Средства без цели. Заметки о политике | страница 19



Поэтому лагерь сам представляет собой парадигму политического пространства в той точке, где политика становится биополитикой, а гражданин практически растворяется в homo sacer. Самый главный ответ в отношении ужасов, творившихся в лагерях, таким образом, должен быть дан не на лицемерный вопрос о том, как можно было допустить столь чудовищные преступления против человеческих существ; гораздо честнее и, в первую очередь, полезнее было бы внимательно изучить, благодаря каким юридическим процедурам и политическим механизмам стало возможно настолько полностью лишить человеческие существа их прав и прерогатив, вплоть до такой степени, что ни одно действие в отношении них больше не имело в себе состава преступления (фактически на этой точке действительно возможным становилось всё).

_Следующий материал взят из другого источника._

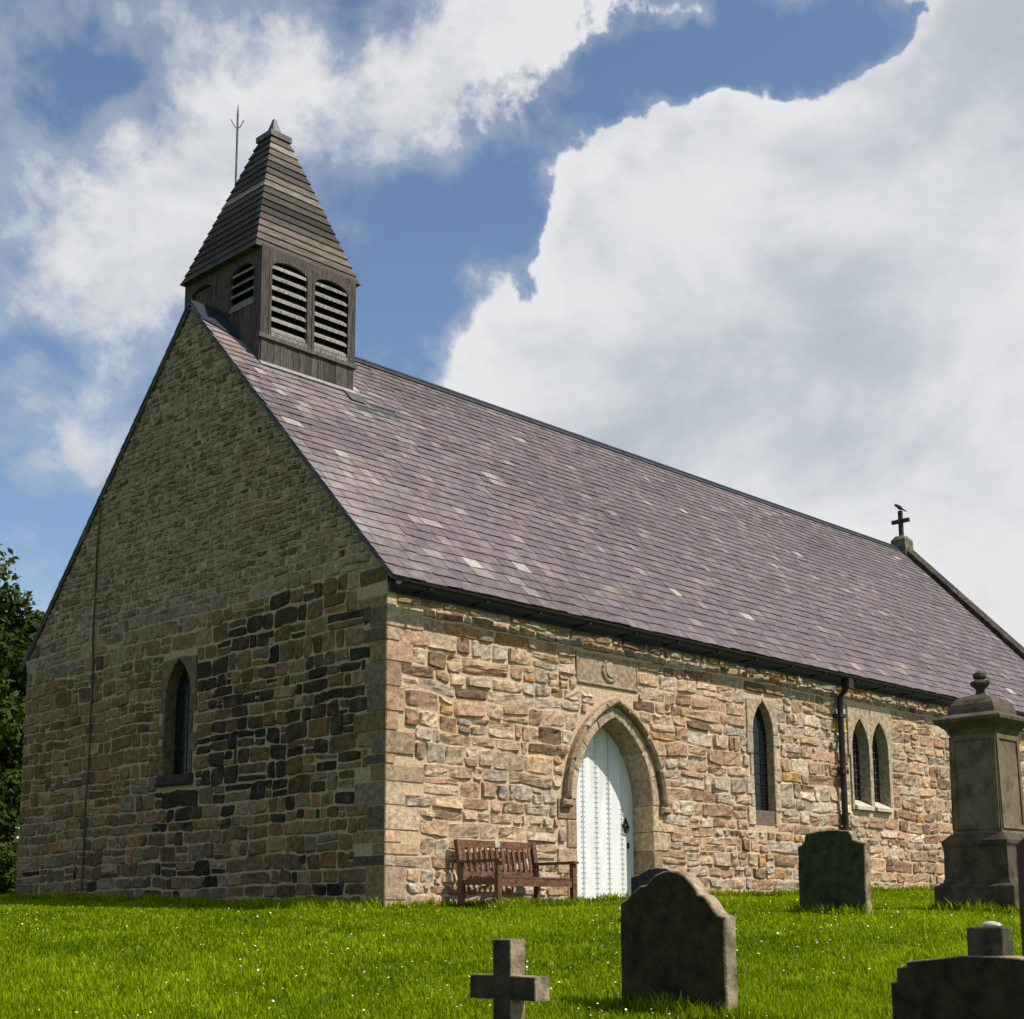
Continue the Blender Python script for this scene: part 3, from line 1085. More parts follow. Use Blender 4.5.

Если это верно, если сущность лагеря заключается в материализации чрезвычайного положения и в последующем создании пространства для голой жизни как таковой, тогда мы должны признать, что мы практически сталкиваемся с наличием лагеря каждый раз, когда создаётся такая структура, вне зависимости как от характера совершающихся в ней преступлений, так и от её названия и особой топографии. Лагерями были как стадион в Бари, куда итальянская полиция в 1991 году временно загнала массу нелегальных албанских иммигрантов перед тем, как переправить их обратно в их страну, так и зимний велодром, где власти Виши собрали евреев перед тем, как передать их немцам, как лагерь беженцев на границе с Испанией где в 1939 году умер Антонио Мачадо, так и zones d’attente[29] во французских международных аэропортах, в которых содержатся иностранцы, требующие признания за ними статуса беженцев. Во всех этих случаях место, по всем признакам предназначенное для утешения (как, например, отель “Arcades” в Руасси), в реальности служит пространством, где обычный распорядок фактически приостановлен и в котором не право решает, совершаться зверствам или нет, а только цивилизованность и моральные устои полиции, временно действующей там в качестве суверена (например, в период четырёх суток, в течение которых иностранцев можно удерживать в zone d’attente до вмешательства судебных органов). Но и некоторые периферии крупных постиндустриальных городов и gated communities[30] США сегодня начинают походить в этом смысле на лагеря, где голая жизнь и политическая жизнь вступают, по крайней мере в определённые моменты, в зону абсолютной неразличимости.